TASK REQUIREMENTS –
All of the material below is to be restated word for word, apart from the pictures.

RECORDED DATA –

┄┄┄┄┄┄┄┄┄┄┄┄┄┄┄┄┄┄┄┄

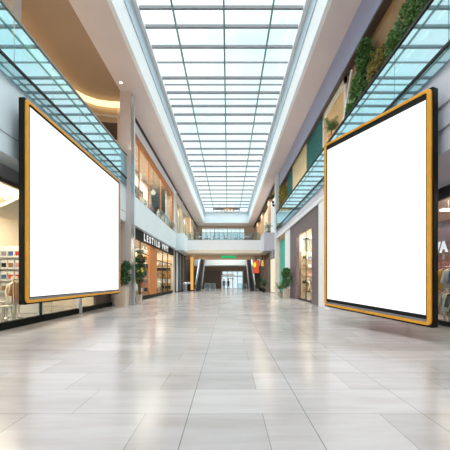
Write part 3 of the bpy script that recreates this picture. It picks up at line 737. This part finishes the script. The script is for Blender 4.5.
# left far ground floor
sf = thing('shopfront', 'grey far left shopfront with tall glass panels under the bridge', 'shopfront', (-6.4, 42, 0))
for i in range(6):
    y = 38.9+i*1.2
    B(-6.75, -6.65, y, y+1.1, .1, 5.2).build('panel', M['grey'] if i % 2 else M['fascia'], sf); B(-6.8, -6.55, y+1.1, y+1.2, 0, 5.3).build('mullion', M['dark'], sf)
t = thing('light_column', 'tall amber lit column left of the left escalator', 'lamp', (-5.25, 43.6, 0))
B(-5.5, -5.0, 43.5, 43.9, 0, .15).build('base', M['dark'], t); B(-5.45, -5.05, 43.52, 43.85, .15, 4.9).build('lit_panel', M['amber'], t); B(-5.5, -5.0, 43.5, 43.9, 4.9, 5.3).build('cap', M['tan'], t)
def bin_(x, y, label, m):
    t = thing('litter_bin', label, 'bin', (x, y, 0))
    MB().lathe((x, y, 0), [(.24, 0), (.27, .05), (.27, 1.0), (.25, 1.02)]).build('body', m, t)
    MB().lathe((x, y, 1.02), [(.25, 0), (.28, .03), (.24, .22), (.1, .3)]).build('lid', M['white'], t, smooth=True)
bin_(-5.95, 41.8, 'grey litter bin with white lid on the far left', M['grey'])
bin_(-5.62, 43.0, 'dark litter bin beside the amber lit column', M['dark'])
# right far ground floor
sf = thing('shopfront', 'dark far right shopfront with bright doorway strip', 'shopfront', (5.6, 43, 0))
B(5.55, 5.75, 39.2, 52, 0, 5.3).build('dark_panel', M['brown_dark'], sf)
B(5.5, 5.75, 36.6, 38.6, 0.1, 4.2).build('lit_panel', M['creamlight'], sf)
B(5.45, 5.75, 38.6, 39.2, 0, 5.3).build('pillar', M['grey'], sf); B(5.45, 5.75, 36.3, 38.6, 4.2, 5.3).build('header', M['grey'], sf)
for y in (41.2, 43.4, 45.6): B(5.48, 5.56, y, y+.25, 0, 4.6).build('post', M['tan'], sf)
t = thing('lit_display', 'large red and orange lit display to the right of the right escalator', 'screen', (4.3, 45.5, 2.6))
B(3.75, 4.75, 45.5, 45.7, 2.6, 4.6).build('housing', M['dark'], t); B(3.8, 4.7, 45.47, 45.5, 2.65, 4.55).build('screen', M['red'], t)
MB().ball((4.05, 45.46, 3.9), .22, .03, .4).build('bright_patch', M['yellow'], t); B(4.15, 4.35, 45.5, 45.7, 4.6, 5.3).build('hanger', M['dark'], t)
t = thing('lit_display', 'small orange lit display near the dark right shopfront', 'screen', (5.1, 45, 3.6))
B(4.95, 5.35, 44.9, 45.05, 3.6, 4.6).build('housing', M['dark'], t); B(4.98, 5.32, 44.88, 44.9, 3.65, 4.55).build('screen', M['amber'], t); B(5.1, 5.2, 44.9, 45, 4.6, 5.3).build('hanger', M['dark'], t)
area('bridge_under_lamp', (-.5, 43.5, 5.28), 9, 2.5, 110)
area('mezzanine_lamp', (0, 50.5, 7.5), 8, 2, 270)

# ------------------------------------------------------------------ plants
def leaves(mb, c, rx, ry, rz, n, sz, droop=0.0):
    for _ in range(n):
        while True:
            p = Vector((random.uniform(-1, 1), random.uniform(-1, 1), random.uniform(-1, 1)))
            if p.length <= 1 and p.length > .25: break
        q = Vector(c)+Vector((p.x*rx, p.y*ry, p.z*rz))
        d = (p + Vector((random.uniform(-.6, .6), random.uniform(-.6, .6), random.uniform(-.6, .4)-droop))).normalized()
        u = d.orthogonal().normalized(); a = random.uniform(0, 6.28); wv = (u*math.cos(a)+d.cross(u)*math.sin(a))
        s = sz*random.uniform(.7, 1.3); nn = d.cross(wv)*s*.12
        mb.add([q, q+d*s*.5+wv*s*.28+nn, q+d*s, q+d*s*.5-wv*s*.28+nn, q+d*s*.5-nn], [(0, 1, 4), (1, 2, 4), (2, 3, 4), (3, 0, 4)])
def tree(name, label, loc, pw, ph, clumps, m, trunk=True, potm=None, sz=.13, n=260, group=None):
    x, y, z = loc; t = thing(name, label, 'potted plant', loc, group)
    mb = MB(); a, b = pw/2*.86, pw/2
    mb.hexa([(x-a, y-a, z), (x+a, y-a, z), (x+a, y+a, z), (x-a, y+a, z)], [(x-b, y-b, z+ph), (x+b, y-b, z+ph), (x+b, y+b, z+ph), (x-b, y+b, z+ph)])
    mb.build('planter', potm or M['planter'], t, bevel=.015)
    B(x-b+.04, x+b-.04, y-b+.04, y+b-.04, z+ph-.02, z+ph+.012).build('soil', M['soil'], t)
    top = max(cz for _, _, cz, *_ in clumps)
    st = MB()
    for cx_, cy_, cz, r, rz in clumps:
        st.tube((x, y, z+ph), (x+cx_*.5, y+cy_*.5, z+(ph+cz)/2), .03, 6, .022); st.tube((x+cx_*.5, y+cy_*.5, z+(ph+cz)/2), (x+cx_, y+cy_, z+cz), .022, 6, .01)
    st.build('stem', M['bark'], t)
    f = MB()
    for cx_, cy_, cz, r, rz in clumps: leaves(f, (x+cx_, y+cy_, z+cz), r, r, rz, n, sz)
    f.build('foliage', m, t); return t
tree('potted_tree', 'leafy plant in a tall tan planter between left billboard and column', (-6.48, 18.3, 0), .7, 1.22,
     [(.2, 0, 1.75, .3, .4), (.05, .1, 2.2, .27, .38), (.28, 0, 2.45, .2, .25)], M['leaf2'], sz=.15)
tree('potted_tree', 'slender potted tree in front of the black sign shop window', (-6.02, 20.3, 0), .36, .62,
     [(-.05, 0, 1.75, .32, .35), (.08, .05, 2.25, .36, .42), (-.08, 0, 2.75, .36, .36), (.1, 0, 3.0, .25, .25)], M['leaf2'], sz=.15)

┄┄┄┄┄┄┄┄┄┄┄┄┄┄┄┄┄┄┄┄

ANSWER –
Write part 3 of the bpy script that recreates this picture. It picks up at line 737. This part finishes the script. The script is for Blender 4.5.
# left far ground floor
sf = thing('shopfront', 'grey far left shopfront with tall glass panels under the bridge', 'shopfront', (-6.4, 42, 0))
for i in range(6):
    y = 38.9+i*1.2
    B(-6.75, -6.65, y, y+1.1, .1, 5.2).build('panel', M['grey'] if i % 2 else M['fascia'], sf); B(-6.8, -6.55, y+1.1, y+1.2, 0, 5.3).build('mullion', M['dark'], sf)
t = thing('light_column', 'tall amber lit column left of the left escalator', 'lamp', (-5.25, 43.6, 0))
B(-5.5, -5.0, 43.5, 43.9, 0, .15).build('base', M['dark'], t); B(-5.45, -5.05, 43.52, 43.85, .15, 4.9).build('lit_panel', M['amber'], t); B(-5.5, -5.0, 43.5, 43.9, 4.9, 5.3).build('cap', M['tan'], t)
def bin_(x, y, label, m):
    t = thing('litter_bin', label, 'bin', (x, y, 0))
    MB().lathe((x, y, 0), [(.24, 0), (.27, .05), (.27, 1.0), (.25, 1.02)]).build('body', m, t)
    MB().lathe((x, y, 1.02), [(.25, 0), (.28, .03), (.24, .22), (.1, .3)]).build('lid', M['white'], t, smooth=True)
bin_(-5.95, 41.8, 'grey litter bin with white lid on the far left', M['grey'])
bin_(-5.62, 43.0, 'dark litter bin beside the amber lit column', M['dark'])
# right far ground floor
sf = thing('shopfront', 'dark far right shopfront with bright doorway strip', 'shopfront', (5.6, 43, 0))
B(5.55, 5.75, 39.2, 52, 0, 5.3).build('dark_panel', M['brown_dark'], sf)
B(5.5, 5.75, 36.6, 38.6, 0.1, 4.2).build('lit_panel', M['creamlight'], sf)
B(5.45, 5.75, 38.6, 39.2, 0, 5.3).build('pillar', M['grey'], sf); B(5.45, 5.75, 36.3, 38.6, 4.2, 5.3).build('header', M['grey'], sf)
for y in (41.2, 43.4, 45.6): B(5.48, 5.56, y, y+.25, 0, 4.6).build('post', M['tan'], sf)
t = thing('lit_display', 'large red and orange lit display to the right of the right escalator', 'screen', (4.3, 45.5, 2.6))
B(3.75, 4.75, 45.5, 45.7, 2.6, 4.6).build('housing', M['dark'], t); B(3.8, 4.7, 45.47, 45.5, 2.65, 4.55).build('screen', M['red'], t)
MB().ball((4.05, 45.46, 3.9), .22, .03, .4).build('bright_patch', M['yellow'], t); B(4.15, 4.35, 45.5, 45.7, 4.6, 5.3).build('hanger', M['dark'], t)
t = thing('lit_display', 'small orange lit display near the dark right shopfront', 'screen', (5.1, 45, 3.6))
B(4.95, 5.35, 44.9, 45.05, 3.6, 4.6).build('housing', M['dark'], t); B(4.98, 5.32, 44.88, 44.9, 3.65, 4.55).build('screen', M['amber'], t); B(5.1, 5.2, 44.9, 45, 4.6, 5.3).build('hanger', M['dark'], t)
area('bridge_under_lamp', (-.5, 43.5, 5.28), 9, 2.5, 110)
area('mezzanine_lamp', (0, 50.5, 7.5), 8, 2, 270)

# ------------------------------------------------------------------ plants
def leaves(mb, c, rx, ry, rz, n, sz, droop=0.0):
    for _ in range(n):
        while True:
            p = Vector((random.uniform(-1, 1), random.uniform(-1, 1), random.uniform(-1, 1)))
            if p.length <= 1 and p.length > .25: break
        q = Vector(c)+Vector((p.x*rx, p.y*ry, p.z*rz))
        d = (p + Vector((random.uniform(-.6, .6), random.uniform(-.6, .6), random.uniform(-.6, .4)-droop))).normalized()
        u = d.orthogonal().normalized(); a = random.uniform(0, 6.28); wv = (u*math.cos(a)+d.cross(u)*math.sin(a))
        s = sz*random.uniform(.7, 1.3); nn = d.cross(wv)*s*.12
        mb.add([q, q+d*s*.5+wv*s*.28+nn, q+d*s, q+d*s*.5-wv*s*.28+nn, q+d*s*.5-nn], [(0, 1, 4), (1, 2, 4), (2, 3, 4), (3, 0, 4)])
def tree(name, label, loc, pw, ph, clumps, m, trunk=True, potm=None, sz=.13, n=260, group=None):
    x, y, z = loc; t = thing(name, label, 'potted plant', loc, group)
    mb = MB(); a, b = pw/2*.86, pw/2
    mb.hexa([(x-a, y-a, z), (x+a, y-a, z), (x+a, y+a, z), (x-a, y+a, z)], [(x-b, y-b, z+ph), (x+b, y-b, z+ph), (x+b, y+b, z+ph), (x-b, y+b, z+ph)])
    mb.build('planter', potm or M['planter'], t, bevel=.015)
    B(x-b+.04, x+b-.04, y-b+.04, y+b-.04, z+ph-.02, z+ph+.012).build('soil', M['soil'], t)
    top = max(cz for _, _, cz, *_ in clumps)
    st = MB()
    for cx_, cy_, cz, r, rz in clumps:
        st.tube((x, y, z+ph), (x+cx_*.5, y+cy_*.5, z+(ph+cz)/2), .03, 6, .022); st.tube((x+cx_*.5, y+cy_*.5, z+(ph+cz)/2), (x+cx_, y+cy_, z+cz), .022, 6, .01)
    st.build('stem', M['bark'], t)
    f = MB()
    for cx_, cy_, cz, r, rz in clumps: leaves(f, (x+cx_, y+cy_, z+cz), r, r, rz, n, sz)
    f.build('foliage', m, t); return t
tree('potted_tree', 'leafy plant in a tall tan planter between left billboard and column', (-6.48, 18.3, 0), .7, 1.22,
     [(.2, 0, 1.75, .3, .4), (.05, .1, 2.2, .27, .38), (.28, 0, 2.45, .2, .25)], M['leaf2'], sz=.15)
tree('potted_tree', 'slender potted tree in front of the black sign shop window', (-6.02, 20.3, 0), .36, .62,
     [(-.05, 0, 1.75, .32, .35), (.08, .05, 2.25, .36, .42), (-.08, 0, 2.75, .36, .36), (.1, 0, 3.0, .25, .25)], M['leaf2'], sz=.15)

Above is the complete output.